KING: It remains the jam I want to hear at all times. Let me ask you. Why are you only dealing with songs? Why not full albums like last time?

POWERS: We were thinking about the 21st century. People now listen to playlists, and especially younger people. And so we were thinking about, how does the song operate in a world where streaming dominates? And how has that reconstituted the way we listen and the way artists make music? I believe that women are at the forefront of using these new technologies, and I think this list really proves that.

KING: So what do you think this list tells us about the first 18 years of this century?

POWERS: If you look at this top five, we have songs like the Yeah Yeah Yeahs' "Maps," which is a rock ballad, but it comes from the voice of a woman, Karen O. As an Asian-American woman, you know, she is representing identities that haven't always been heard from in rock 'n' roll. You look at Alabama Shakes, that's a band from the South remaking Southern rock in the voice of a black woman. This is what it's all about - change within tradition, change that doesn't destroy legacies but that reveals the truth behind legacies. And that's why we founded Turning the Tables. And I think it's very strong in this list, too.

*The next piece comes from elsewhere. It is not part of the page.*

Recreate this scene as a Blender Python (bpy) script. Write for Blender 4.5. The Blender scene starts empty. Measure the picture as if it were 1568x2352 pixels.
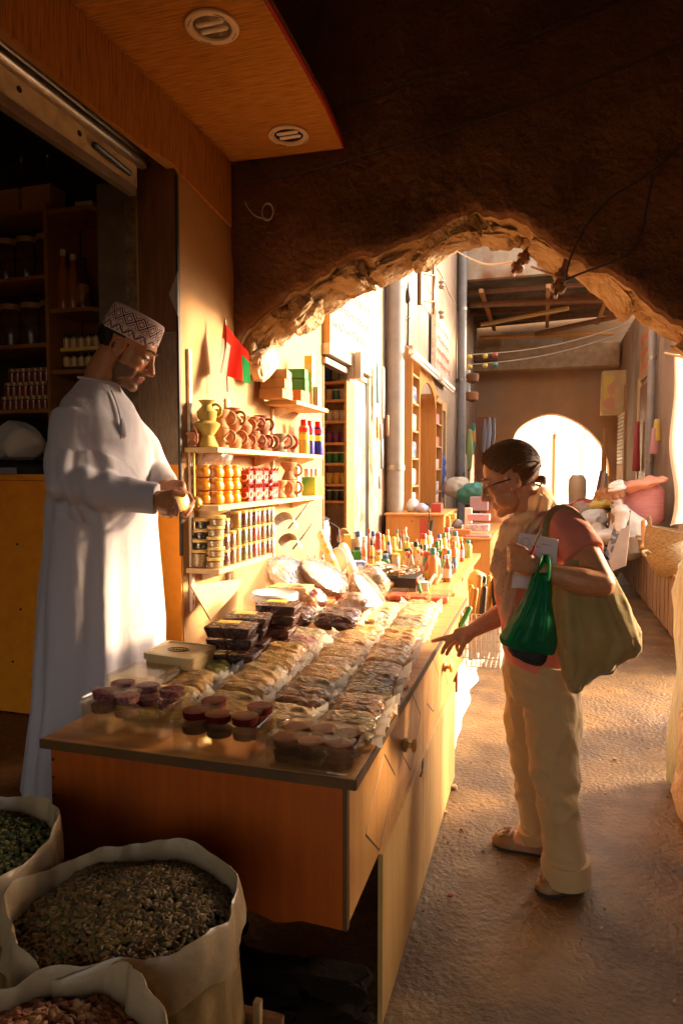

KING: It's been a pretty cool century.

(LAUGHTER)

POWERS: I'm looking forward to more.

KING: Ann Powers of NPR Music - thanks so much, Ann.

POWERS: Thank you so much.

KING: Ann is one of the people behind Turning the Tables. And today you can find their list of the 200 greatest songs by women and nonbinary artists of the 21st century. That's at nprmusic.org.